A complex, global supply chain underpins the entire AI hardware-software stack, which runs on data, a specialized workforce, and computing power. The latter centers on the highly concentrated semiconductor industry, with U.S. firm NVIDIA leading AI chip design and Taiwan’s TSMC dominating the production side. U.S. investments resulting from the CHIPS and Science Act will take years to spur new output, leaving the United States and its allies vulnerable to any instability affecting the Indo-Pacific. These dynamics inform our four key findings.
1. Clusters can fast-track innovation but require concerted efforts by government, academia, and industry to create tech ecosystems, as seen in Silicon Valley, Pittsburgh, and Taiwan. Engaging with existing hubs can maximize the U.S. and DoD’s AI potential.
2. The world is transitioning from the information age to a cyber-physical age to be defined by the fusion of physical domains with data.

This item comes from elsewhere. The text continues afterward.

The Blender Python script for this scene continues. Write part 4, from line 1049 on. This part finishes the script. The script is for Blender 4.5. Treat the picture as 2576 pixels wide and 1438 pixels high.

This calls for intentional STEM workforce development and reintroducing a mentality of “tinkering” in the United States.
3. Data is paramount for AI. Models' utility reflects the quality, quantity, and security of data that feeds them. Techniques like multimodal sensing, digital twins, and synthetic data can optimize data, but ushing imperfect data or algorithms to market raises ethical concerns.
4. Washington and Beijing bring contrasting approaches and strengths to the AI race. The United States currently enjoys competitive advantages in four key AI areas – the AI stack, industry-academic partnerships, next-generation computing, and data optimization – but cannot take this lead for granted.
In addition to these findings, Johnny Five deliberately experimented with using GAI tools. Students found GAI was useful as an initial tool to accelerate learning of new content areas. But the technology appears to lack originality, generate repetitive content, and struggle with deep analytical tasks that demand human intuition and complex reasoning. For a resourcing exercise, however, GAI proved valuable for rapidly assessing service budgets against national priorities and identifying options for reallocating resources, creating more space for substantive dialogue and debate.
Our team recommends formally including AI in professional military education through hands-on practice and a culture shift. Johnny Five students now see themselves as informal AI ambassadors, ready to advocate for AI’s responsible use and diffusion throughout the national security establishment.